The Swiss luxury group's Japan sales declined 15% year-on-year at constant exchange rates in the fiscal first quarter, it said Wednesday in its fiscal first-quarter sales report.
It follows a 59% jump in revenues in the same quarter last year, as a weaker yen sparked a surge in international tourism and luxury spend.
Shares were up 0.6% by 8:35 a.m. London time.
The Japanese yen began steadily depreciating last year after the Bank of Japan brought an end to negative interest rates and terminated its yield curve control policy in March. In June of that year, the Japanese currency weakened to 38-year lows, crossing the 161 mark against the dollar.
Richemont, whose brands also include Van Cleef & Arpels and Buccellati, benefitted from that weakness throughout last year, reporting 20% to 25% sales growth in Japan over consecutive quarters.
It was not alone. Other major luxury groups LVMH, Kering and Burberry all noted the uptick, led in particular by Chinese shoppers flocking to the East Asian country.

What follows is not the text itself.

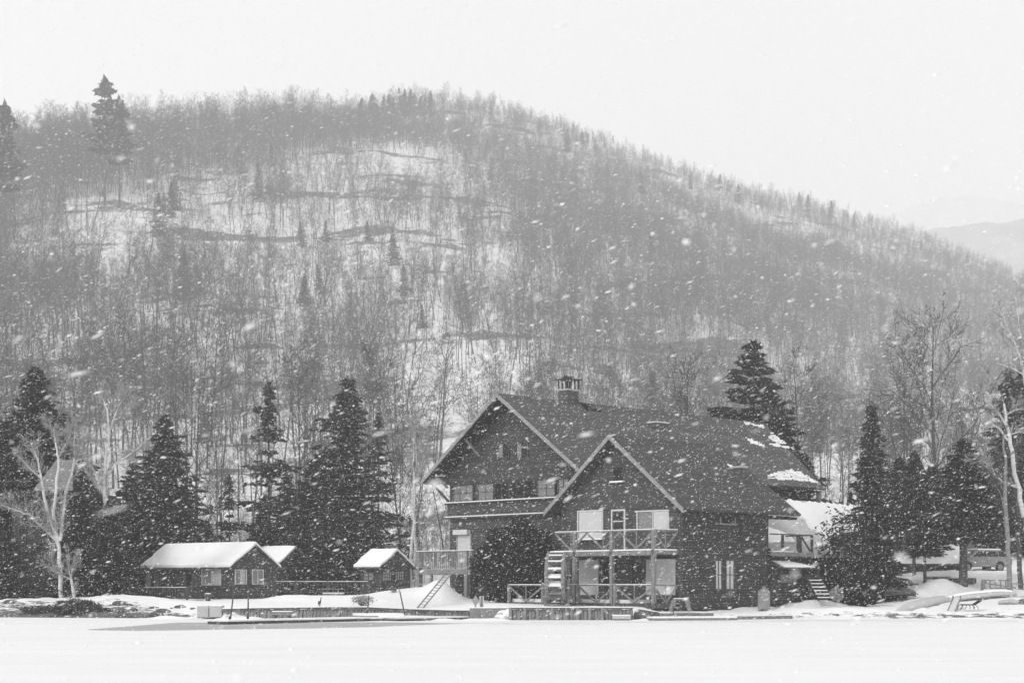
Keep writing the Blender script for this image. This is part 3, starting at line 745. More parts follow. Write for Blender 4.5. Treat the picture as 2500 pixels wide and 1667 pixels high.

However, a recent strengthening of the yen in the first half of 2025 has put paid to those trends.
Yen/USD
"In Japan, sales declined by 15% against a demanding +59% comparative in the prior-year period, with a strengthening Yen strongly reducing tourist spend, most notably from Chinese clientele, whilst local demand remained positive," Richemont said in a statement accompanying the Wednesday results.
Richemont nevertheless has emerged a rare outlier in a wider luxury downturn, as demand among wealthy shoppers for its high-end jewelry continues to shine.

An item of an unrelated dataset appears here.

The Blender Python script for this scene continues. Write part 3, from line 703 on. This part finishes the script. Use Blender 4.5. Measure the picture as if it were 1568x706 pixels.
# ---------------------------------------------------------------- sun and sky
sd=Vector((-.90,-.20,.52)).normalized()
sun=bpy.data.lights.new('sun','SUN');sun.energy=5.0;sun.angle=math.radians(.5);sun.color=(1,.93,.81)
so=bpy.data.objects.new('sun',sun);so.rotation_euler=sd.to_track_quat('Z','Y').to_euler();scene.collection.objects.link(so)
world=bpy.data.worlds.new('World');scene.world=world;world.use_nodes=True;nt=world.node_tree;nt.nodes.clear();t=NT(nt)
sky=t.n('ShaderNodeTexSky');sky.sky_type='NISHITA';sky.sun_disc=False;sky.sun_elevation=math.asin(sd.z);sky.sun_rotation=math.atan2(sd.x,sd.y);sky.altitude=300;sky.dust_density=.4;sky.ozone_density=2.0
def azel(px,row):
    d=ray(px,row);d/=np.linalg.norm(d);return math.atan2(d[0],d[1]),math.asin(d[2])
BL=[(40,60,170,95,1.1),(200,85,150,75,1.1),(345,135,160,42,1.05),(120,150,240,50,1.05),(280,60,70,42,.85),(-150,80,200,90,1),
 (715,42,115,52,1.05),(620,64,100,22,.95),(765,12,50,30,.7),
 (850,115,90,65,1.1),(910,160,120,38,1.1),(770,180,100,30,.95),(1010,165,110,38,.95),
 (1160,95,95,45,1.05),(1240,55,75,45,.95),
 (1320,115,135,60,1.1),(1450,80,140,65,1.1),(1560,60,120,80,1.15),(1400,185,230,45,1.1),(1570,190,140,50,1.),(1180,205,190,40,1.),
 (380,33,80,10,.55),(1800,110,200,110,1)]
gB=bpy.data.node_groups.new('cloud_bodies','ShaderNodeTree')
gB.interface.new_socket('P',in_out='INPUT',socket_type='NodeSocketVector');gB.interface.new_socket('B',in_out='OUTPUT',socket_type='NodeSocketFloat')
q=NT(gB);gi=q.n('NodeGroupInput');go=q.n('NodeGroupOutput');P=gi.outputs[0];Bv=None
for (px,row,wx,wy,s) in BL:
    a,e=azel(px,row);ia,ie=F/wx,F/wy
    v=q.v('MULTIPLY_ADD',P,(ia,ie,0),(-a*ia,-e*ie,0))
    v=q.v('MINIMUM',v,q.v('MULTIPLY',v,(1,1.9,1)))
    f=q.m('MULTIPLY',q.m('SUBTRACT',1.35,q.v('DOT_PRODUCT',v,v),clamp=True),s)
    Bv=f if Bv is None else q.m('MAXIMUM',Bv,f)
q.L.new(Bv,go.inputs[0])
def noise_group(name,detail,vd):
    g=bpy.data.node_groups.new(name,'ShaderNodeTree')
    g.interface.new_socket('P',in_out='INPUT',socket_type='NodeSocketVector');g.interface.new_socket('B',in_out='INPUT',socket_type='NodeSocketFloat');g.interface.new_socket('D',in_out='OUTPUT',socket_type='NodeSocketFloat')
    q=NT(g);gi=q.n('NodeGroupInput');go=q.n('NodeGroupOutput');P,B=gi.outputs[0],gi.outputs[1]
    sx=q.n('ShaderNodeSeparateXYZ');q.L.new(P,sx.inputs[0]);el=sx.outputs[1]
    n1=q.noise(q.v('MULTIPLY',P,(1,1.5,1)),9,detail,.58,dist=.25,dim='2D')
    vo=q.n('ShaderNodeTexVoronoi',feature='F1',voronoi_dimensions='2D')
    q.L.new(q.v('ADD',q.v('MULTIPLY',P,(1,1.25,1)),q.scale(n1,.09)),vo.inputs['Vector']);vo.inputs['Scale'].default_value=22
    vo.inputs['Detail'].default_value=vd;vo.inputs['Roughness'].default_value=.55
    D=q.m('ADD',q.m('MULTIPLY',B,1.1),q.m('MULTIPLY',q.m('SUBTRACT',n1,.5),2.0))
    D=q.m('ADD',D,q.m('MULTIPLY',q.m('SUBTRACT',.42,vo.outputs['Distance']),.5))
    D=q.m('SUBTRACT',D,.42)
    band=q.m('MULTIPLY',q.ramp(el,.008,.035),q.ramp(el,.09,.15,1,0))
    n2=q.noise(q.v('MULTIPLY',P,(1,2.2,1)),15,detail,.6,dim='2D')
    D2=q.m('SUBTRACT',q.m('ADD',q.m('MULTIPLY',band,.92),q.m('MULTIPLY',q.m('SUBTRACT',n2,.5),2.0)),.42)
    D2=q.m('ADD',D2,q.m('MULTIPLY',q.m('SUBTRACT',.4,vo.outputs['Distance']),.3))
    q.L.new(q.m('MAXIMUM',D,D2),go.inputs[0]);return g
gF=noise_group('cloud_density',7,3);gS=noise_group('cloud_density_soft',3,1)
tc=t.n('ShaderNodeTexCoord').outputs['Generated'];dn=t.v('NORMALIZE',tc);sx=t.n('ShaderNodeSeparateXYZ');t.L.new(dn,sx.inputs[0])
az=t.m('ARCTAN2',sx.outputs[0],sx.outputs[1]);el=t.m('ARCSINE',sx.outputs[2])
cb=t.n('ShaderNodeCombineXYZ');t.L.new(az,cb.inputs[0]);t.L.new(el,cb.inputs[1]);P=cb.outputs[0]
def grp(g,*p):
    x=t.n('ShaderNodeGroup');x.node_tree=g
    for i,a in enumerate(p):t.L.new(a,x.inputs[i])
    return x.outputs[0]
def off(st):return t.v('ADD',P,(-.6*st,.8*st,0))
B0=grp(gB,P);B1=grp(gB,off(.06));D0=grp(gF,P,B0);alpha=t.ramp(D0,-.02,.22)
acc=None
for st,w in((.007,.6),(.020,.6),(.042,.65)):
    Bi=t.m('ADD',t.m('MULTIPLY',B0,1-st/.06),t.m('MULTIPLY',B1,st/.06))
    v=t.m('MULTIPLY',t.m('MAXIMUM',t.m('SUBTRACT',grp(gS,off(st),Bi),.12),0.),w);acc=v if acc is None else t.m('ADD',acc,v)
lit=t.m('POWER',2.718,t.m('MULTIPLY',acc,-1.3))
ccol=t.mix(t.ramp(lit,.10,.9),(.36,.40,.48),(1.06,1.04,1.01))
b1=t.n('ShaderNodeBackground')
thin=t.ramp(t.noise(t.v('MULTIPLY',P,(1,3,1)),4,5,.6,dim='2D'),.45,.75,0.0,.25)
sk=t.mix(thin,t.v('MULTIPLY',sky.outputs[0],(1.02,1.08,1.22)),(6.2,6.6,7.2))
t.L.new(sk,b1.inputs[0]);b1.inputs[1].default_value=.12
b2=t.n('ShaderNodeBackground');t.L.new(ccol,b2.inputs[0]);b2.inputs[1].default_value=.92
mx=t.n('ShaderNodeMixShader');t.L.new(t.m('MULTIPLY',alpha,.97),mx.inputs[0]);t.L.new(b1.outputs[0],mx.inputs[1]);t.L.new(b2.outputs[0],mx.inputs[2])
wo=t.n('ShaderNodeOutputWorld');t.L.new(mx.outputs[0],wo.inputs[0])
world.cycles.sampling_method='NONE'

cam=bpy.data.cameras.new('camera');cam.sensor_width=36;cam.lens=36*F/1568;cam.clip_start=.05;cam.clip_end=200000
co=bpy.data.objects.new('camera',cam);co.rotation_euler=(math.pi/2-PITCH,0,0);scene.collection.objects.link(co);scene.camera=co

Revenues at the Swiss luxury group rose 6% year-on-year at constant exchange rates to 5.41 billion euros ($6.28 billion) in the three months to the end of June, slightly ahead of the 5.37 billion euros forecast by analysts in an LSEG poll.
Sales at the group's Jewellery Maisons division continued to lead the charge, rising 11% at constant exchange rates.
Revenues within it Specialist Watchmakers division, which features Piaget and Roger Dubuis, nevertheless continued to lag, declining 7% over the period.
The group said the weakness largely reflected declining sales in China, Hong Kong, Macau and Japan, even as sales in the Americas rose.